VIEWPOINT

AT&T Wireless Services Inc. launched Interim Standard 136 cellular digital service in 40 major markets last week using the label PCS, deliberately trying to confuse the technology distinctions between cellular service at 900 MHz and personal communications services at 2 GHz. AT&T thinks customers won’t know the difference as they are using their all-in-one digital handsets.

They won’t.

It took awhile to realize AT&T was actually implementing next-generation digital cellular service instead of launching service in its new PCS markets. AT&T’s public relations machine should be commended. The only place the word “cellular” appears in AT&T’s announcement for the consumer press is next to the cellular phone numbers for industry contracts.

Digital cellular service is being turned on throughout the country-not because cellular carriers need more capacity in their networks-but as a pre-emptive strike against PCS providers.

AT&T’s attempt to further confuse the marketplace, using the word “PCS” equally to define its cellular and PCS markets, will be successful.

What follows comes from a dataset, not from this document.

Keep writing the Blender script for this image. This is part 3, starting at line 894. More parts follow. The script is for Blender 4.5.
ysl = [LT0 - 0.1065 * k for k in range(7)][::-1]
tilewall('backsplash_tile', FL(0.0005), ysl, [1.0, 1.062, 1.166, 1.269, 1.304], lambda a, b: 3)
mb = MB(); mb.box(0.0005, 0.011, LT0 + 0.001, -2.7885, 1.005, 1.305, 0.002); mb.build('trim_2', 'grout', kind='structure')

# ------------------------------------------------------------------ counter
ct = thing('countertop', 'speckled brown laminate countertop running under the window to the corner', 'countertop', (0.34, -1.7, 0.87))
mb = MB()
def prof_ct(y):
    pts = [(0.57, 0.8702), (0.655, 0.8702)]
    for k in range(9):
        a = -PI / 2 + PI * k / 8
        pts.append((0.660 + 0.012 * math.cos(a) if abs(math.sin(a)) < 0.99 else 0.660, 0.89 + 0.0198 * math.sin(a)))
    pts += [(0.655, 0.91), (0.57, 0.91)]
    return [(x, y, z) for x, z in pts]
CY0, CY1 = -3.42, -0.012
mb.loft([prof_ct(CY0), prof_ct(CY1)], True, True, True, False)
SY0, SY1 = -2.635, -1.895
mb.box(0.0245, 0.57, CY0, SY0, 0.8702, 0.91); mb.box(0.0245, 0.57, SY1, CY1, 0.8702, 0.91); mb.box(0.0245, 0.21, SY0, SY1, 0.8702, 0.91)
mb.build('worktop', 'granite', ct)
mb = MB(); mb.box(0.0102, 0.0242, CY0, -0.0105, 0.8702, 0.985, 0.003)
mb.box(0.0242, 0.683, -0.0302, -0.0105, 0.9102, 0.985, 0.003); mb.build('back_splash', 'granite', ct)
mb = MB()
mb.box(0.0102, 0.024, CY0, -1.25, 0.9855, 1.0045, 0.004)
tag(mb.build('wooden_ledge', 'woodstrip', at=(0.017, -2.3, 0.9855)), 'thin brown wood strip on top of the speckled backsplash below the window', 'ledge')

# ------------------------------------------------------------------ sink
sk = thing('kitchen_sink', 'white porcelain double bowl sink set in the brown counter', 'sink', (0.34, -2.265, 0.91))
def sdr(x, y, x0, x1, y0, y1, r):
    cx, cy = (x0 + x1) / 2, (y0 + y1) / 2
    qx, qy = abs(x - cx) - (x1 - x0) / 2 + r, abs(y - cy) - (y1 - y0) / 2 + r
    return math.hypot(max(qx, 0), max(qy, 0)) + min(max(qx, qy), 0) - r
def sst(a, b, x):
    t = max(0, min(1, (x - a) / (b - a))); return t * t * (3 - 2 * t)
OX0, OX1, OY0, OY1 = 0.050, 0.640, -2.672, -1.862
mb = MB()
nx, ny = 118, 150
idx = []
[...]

What will this mean to PCS operators?

Free advertising for the Sprint’s and MCI-NextWave’s of the world. The cellular industry certainly enjoys a positive image, and I doubt that will tarnish despite all of the “PCS” marketing that will take place. As many cellular executives and analysts are quick to point out, cellular service has risen in foreign markets where PCS/PCN service has been commercially deployed.

But many smaller PCS players will only be able to look with their noses pressed up against the wireless revenues window instead of being allowed entry into the store.

The reality of competition between the different wireless segments will far surpass what people imagined.

Nextel Communications Inc. just bought Pittencrieff’s specialized mobile radio operations-that’s the biggest SMR operator buying the second biggest operator. Nextel also just received more financing than it originally planned in a time when numerous PCS operators are scrambling for money.

Bigger, bigger, bigger.

Options, offerings, customer service, reputation, and yes, name brand, will figure into each equation when trying to determine which companies will have successful wireless operations in 10 years. But price, price, price still is the biggest attraction to the mass markets.

And cellular operators didn’t have to pay billions of dollars for their licenses.